I do agree with Outing, however. That “little birdie told me” crap from Wonkette was, to me, one of the low-points in blogging history. Her snark jumped the shark yesterday.
Joi just doesn’t get it: Taking a 180-degree turn from the spirit of Jeff’s post election pledge, one of my favorite bloggers, Joi Ito, blogging from Japan, is saying, “Americans have failed” the world today.
Quote:
It was close, but the Americans have chosen Bush. It’s a sad day, but in a democracy, you get the politicians you deserve/vote for. This was your chance to change your leader and you have failed. For awhile, many of us thought that you had been conned into voting for Bush. That you didn’t know he wanted to be a War President. Many people didn’t equate the US policies with the people of America. Now US = US Citizens. You have my sympathies, but it’s still your fault.
Rather than lose my status as someone who disagrees agreeable, I’ll not blog what I think about Joi’s sentiments…nor some of the elegant irony I see in his reaction to how Americans fail when they vote rather than participate in, I don’t know, an IRC session. (Oh, wait, that sounded disagreeable.)
My theory: The majority of Americans I know who live within 100 miles of the Atlantic or Pacific or Lake Michigan (and Joi), don’t understand Wal-Mart (Joi may, I’ve never seen him comment on the topic) or what motivates the sensibilities of the rest of us. Americans have not failed you, Joi. Come to Nashville (perhaps the next time our mutual friend Jun makes one of his regular visits) and we can discuss it on-the-ground.
I still think you’re a great blogger.
Blog lite day: Travelling much of the day (and through the end of the week). Will blog when wi-fi allows.
Connect the dots: Last week, I blogged a story about the Medill School of Journalism considering dropping its statistics course requirement. In the story, the following quote appeared:
A common problem among many Medill students is that because they often don’t understand how statistics relates to their field of choice, they put off taking the course. Michelle Edgar, a fifth-year Medill and School of Music double major, left her statistics requirement until her second-to-last quarter at NU and calls her Introduction to Statistics class a “complete waste of time.” “I don’t see how any of the information is relevant to journalism or how it could be applied to writing a story,” she said.
I hope that the way in which bloggers and reporters almost celebrated their statistical ignorance (ignoring methodology, usage or context of research, for example) yesterday will help Medill and all other j-schools to stop dumbing-down the requirements for the Michelle Edgars (and Jack Shafers and Matt Drudges and the almost Dr. Ana Marie Coxes) of the world.
Okay. One last thing: David Gergen keeps going on and on about how awful it is that those who supported Kerry will feel so alienated. I am sorry about that, but look at the map: It is so very difficult for those who live 100 miles from the Atlantic or Pacific to understand those who don’t. But that’s been the case since colonial days (a longer explanation for another day).
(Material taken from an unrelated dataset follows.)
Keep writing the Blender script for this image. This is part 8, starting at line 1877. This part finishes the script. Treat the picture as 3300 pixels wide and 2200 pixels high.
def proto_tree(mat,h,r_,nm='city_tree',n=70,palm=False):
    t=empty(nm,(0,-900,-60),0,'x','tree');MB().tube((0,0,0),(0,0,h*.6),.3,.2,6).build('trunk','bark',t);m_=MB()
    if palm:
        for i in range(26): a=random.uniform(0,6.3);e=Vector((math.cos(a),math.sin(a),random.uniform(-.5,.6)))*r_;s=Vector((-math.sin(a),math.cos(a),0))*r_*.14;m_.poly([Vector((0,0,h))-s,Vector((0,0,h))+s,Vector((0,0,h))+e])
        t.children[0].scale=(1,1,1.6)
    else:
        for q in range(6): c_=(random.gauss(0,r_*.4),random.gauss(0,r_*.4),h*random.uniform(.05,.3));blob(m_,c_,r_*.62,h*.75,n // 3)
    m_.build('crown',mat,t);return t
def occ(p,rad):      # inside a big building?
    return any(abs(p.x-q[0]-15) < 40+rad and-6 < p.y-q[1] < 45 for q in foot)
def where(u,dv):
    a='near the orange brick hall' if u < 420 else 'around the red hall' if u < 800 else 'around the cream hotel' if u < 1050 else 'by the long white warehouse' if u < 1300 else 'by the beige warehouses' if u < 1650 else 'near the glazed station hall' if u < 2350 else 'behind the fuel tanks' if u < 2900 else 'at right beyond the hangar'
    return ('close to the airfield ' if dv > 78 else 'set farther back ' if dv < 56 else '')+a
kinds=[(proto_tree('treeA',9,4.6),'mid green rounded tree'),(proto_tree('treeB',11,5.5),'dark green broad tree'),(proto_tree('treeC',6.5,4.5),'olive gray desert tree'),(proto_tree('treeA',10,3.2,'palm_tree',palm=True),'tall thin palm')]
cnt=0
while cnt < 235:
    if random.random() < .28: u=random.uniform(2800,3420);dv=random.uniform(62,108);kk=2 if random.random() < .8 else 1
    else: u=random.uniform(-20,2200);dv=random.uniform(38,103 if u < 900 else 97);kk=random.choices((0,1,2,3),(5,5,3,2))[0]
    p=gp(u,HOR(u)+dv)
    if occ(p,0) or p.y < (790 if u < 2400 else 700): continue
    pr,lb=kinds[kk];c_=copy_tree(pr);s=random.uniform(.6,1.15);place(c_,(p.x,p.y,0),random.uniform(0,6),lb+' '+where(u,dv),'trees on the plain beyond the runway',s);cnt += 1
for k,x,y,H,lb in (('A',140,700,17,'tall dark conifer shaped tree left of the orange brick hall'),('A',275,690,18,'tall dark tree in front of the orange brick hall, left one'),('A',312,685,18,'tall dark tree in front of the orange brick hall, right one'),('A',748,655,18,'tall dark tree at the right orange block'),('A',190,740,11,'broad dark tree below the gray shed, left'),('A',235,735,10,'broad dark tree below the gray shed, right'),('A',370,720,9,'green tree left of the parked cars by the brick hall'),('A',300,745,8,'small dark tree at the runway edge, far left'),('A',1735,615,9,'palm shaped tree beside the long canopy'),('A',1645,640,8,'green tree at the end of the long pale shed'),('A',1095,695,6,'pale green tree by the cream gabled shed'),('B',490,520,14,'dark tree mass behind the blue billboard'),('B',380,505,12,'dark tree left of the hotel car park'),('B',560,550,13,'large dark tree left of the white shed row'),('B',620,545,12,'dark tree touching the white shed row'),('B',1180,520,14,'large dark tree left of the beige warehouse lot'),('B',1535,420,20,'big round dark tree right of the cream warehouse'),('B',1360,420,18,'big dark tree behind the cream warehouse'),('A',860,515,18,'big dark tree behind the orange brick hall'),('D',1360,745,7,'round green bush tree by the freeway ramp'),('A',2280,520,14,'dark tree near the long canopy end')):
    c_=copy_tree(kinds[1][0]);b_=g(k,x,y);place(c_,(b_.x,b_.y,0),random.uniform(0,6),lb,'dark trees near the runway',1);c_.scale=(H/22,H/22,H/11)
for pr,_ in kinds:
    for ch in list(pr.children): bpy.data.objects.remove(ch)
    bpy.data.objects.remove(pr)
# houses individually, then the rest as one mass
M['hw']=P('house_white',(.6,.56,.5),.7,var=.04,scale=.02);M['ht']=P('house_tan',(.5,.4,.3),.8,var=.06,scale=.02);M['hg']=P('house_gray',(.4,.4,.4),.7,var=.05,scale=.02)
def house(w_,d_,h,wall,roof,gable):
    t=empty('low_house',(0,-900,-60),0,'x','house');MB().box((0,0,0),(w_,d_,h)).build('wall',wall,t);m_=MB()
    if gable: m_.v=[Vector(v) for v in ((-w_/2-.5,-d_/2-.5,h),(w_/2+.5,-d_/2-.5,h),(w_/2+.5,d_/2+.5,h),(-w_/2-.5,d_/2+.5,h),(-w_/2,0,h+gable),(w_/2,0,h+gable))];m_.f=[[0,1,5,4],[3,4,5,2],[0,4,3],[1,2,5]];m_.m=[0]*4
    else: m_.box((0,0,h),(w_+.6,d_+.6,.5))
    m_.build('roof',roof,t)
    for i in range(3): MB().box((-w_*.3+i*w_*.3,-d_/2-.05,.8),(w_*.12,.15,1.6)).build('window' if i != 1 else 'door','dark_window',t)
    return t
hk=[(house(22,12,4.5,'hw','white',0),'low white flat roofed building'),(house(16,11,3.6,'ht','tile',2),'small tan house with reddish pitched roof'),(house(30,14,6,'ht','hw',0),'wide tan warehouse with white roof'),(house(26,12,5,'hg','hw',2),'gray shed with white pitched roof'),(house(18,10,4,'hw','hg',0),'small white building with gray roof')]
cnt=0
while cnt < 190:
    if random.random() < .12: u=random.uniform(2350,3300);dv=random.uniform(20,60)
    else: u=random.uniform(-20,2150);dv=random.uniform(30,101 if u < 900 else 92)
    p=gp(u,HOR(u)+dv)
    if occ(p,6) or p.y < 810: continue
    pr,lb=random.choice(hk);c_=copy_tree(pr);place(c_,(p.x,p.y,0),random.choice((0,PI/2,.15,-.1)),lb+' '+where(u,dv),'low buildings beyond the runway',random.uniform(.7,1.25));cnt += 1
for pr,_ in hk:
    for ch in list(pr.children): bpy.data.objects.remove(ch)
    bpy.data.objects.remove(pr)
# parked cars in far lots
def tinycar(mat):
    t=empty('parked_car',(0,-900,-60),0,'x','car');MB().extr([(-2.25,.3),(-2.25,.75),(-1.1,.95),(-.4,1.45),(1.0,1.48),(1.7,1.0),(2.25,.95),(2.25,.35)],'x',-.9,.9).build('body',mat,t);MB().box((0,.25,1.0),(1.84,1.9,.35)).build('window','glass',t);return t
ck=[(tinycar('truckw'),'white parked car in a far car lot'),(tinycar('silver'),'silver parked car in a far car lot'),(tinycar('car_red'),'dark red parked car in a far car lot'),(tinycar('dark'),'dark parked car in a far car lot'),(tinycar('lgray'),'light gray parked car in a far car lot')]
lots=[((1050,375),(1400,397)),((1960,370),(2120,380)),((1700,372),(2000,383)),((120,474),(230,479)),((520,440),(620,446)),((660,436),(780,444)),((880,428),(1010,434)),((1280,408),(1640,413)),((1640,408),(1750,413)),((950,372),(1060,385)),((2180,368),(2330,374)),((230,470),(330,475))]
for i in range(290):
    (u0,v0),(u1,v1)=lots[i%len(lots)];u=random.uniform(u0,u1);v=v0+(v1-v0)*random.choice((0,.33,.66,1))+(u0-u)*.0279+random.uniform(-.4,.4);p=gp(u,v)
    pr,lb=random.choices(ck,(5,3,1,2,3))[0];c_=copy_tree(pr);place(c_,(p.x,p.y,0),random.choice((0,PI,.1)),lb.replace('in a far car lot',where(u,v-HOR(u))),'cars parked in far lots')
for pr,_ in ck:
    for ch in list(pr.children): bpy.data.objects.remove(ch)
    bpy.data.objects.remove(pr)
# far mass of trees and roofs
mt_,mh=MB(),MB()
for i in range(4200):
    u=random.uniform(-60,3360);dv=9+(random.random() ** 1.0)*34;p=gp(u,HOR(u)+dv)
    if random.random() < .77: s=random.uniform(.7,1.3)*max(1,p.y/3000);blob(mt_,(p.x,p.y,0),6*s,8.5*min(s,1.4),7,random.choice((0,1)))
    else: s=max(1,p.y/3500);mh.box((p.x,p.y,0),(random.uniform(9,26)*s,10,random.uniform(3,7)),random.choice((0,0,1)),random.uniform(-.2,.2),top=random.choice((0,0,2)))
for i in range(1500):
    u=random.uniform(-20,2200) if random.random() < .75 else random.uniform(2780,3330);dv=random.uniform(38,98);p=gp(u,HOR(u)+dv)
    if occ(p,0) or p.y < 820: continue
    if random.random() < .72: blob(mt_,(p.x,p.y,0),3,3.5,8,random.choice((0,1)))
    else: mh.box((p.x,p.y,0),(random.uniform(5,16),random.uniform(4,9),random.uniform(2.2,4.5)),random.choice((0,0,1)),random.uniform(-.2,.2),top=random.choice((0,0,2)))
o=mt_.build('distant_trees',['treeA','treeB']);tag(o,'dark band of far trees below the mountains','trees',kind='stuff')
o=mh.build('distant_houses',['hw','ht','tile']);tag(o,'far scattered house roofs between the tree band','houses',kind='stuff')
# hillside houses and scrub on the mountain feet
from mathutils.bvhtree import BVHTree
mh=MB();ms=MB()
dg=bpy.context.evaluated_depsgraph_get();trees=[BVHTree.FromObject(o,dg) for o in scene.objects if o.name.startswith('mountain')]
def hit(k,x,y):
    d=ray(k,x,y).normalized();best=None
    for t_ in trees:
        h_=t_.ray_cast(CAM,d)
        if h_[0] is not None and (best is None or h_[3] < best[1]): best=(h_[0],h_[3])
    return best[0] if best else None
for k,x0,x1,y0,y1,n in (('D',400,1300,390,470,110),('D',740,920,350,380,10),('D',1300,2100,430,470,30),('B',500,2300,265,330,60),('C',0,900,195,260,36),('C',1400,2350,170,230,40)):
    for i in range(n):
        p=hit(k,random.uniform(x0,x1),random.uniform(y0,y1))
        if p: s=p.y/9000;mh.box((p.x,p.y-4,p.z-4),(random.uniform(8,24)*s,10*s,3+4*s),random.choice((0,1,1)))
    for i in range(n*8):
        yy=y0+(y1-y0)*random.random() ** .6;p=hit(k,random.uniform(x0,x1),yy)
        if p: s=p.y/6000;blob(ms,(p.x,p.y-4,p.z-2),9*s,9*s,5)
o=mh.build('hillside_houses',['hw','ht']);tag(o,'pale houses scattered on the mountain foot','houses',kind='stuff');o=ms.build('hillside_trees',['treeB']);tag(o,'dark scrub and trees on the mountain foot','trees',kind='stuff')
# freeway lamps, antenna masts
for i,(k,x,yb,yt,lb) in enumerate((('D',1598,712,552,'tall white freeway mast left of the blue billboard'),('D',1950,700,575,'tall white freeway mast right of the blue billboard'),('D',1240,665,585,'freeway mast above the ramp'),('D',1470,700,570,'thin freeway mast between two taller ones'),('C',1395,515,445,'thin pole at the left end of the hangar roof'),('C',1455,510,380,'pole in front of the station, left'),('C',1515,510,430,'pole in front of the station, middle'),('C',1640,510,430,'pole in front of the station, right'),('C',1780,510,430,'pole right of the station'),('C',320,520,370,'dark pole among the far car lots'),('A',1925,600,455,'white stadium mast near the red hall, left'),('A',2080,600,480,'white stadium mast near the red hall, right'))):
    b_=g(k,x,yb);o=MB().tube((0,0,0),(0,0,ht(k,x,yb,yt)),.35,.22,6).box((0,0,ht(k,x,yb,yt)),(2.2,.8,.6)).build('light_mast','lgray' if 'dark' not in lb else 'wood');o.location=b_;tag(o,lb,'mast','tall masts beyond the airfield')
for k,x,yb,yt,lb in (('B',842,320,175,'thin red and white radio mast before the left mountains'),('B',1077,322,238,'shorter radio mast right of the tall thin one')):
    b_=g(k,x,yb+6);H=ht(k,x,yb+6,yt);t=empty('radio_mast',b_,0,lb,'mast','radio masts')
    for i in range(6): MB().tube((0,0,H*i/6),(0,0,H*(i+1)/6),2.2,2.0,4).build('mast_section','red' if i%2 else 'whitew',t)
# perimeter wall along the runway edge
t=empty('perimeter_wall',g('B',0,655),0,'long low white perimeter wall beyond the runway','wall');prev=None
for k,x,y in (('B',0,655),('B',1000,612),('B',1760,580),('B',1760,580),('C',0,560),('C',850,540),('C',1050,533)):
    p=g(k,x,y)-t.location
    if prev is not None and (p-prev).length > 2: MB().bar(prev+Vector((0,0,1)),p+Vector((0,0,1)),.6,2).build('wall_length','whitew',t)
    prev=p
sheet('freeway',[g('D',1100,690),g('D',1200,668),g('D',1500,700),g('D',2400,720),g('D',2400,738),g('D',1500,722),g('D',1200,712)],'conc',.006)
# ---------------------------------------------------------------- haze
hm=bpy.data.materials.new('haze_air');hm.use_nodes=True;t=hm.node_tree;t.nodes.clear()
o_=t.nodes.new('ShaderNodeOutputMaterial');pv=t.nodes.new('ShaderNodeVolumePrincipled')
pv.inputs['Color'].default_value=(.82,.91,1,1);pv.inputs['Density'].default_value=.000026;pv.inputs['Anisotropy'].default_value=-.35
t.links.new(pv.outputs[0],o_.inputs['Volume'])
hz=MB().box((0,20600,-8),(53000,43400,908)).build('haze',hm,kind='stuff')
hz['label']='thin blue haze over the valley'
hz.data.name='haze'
I am glad that all Americans — including those who would have been happy if Kerry were elected — will be spared the street celebrations of our enemies that we’d be seeing on CNN if this had ended with Kerry winning. I do not believe in any way that vote for Kerry was a vote for our enemies, indeed I don’t believe Kerry’s approach to the war (despite his rhetoric) would have been that different from Bush’s. However, that nuanced view would not have been understood by our enemies who be cheering for the TV cameras and taking credit for Bush’s defeat.
I am now finished with saying anything even remotely controversial.
The ironic whys: One of the most ironic results of the election will be that by “outsourcing” their get out the vote effort, the Kerry campaign came up short against the in-house get out the vote effort of the Bush campaign. I guess Kerry should not have depended on those war lords at moveon.org. Okay, that’s the last of my snide remarks. I’m officiall signing off. Thank god it’s over.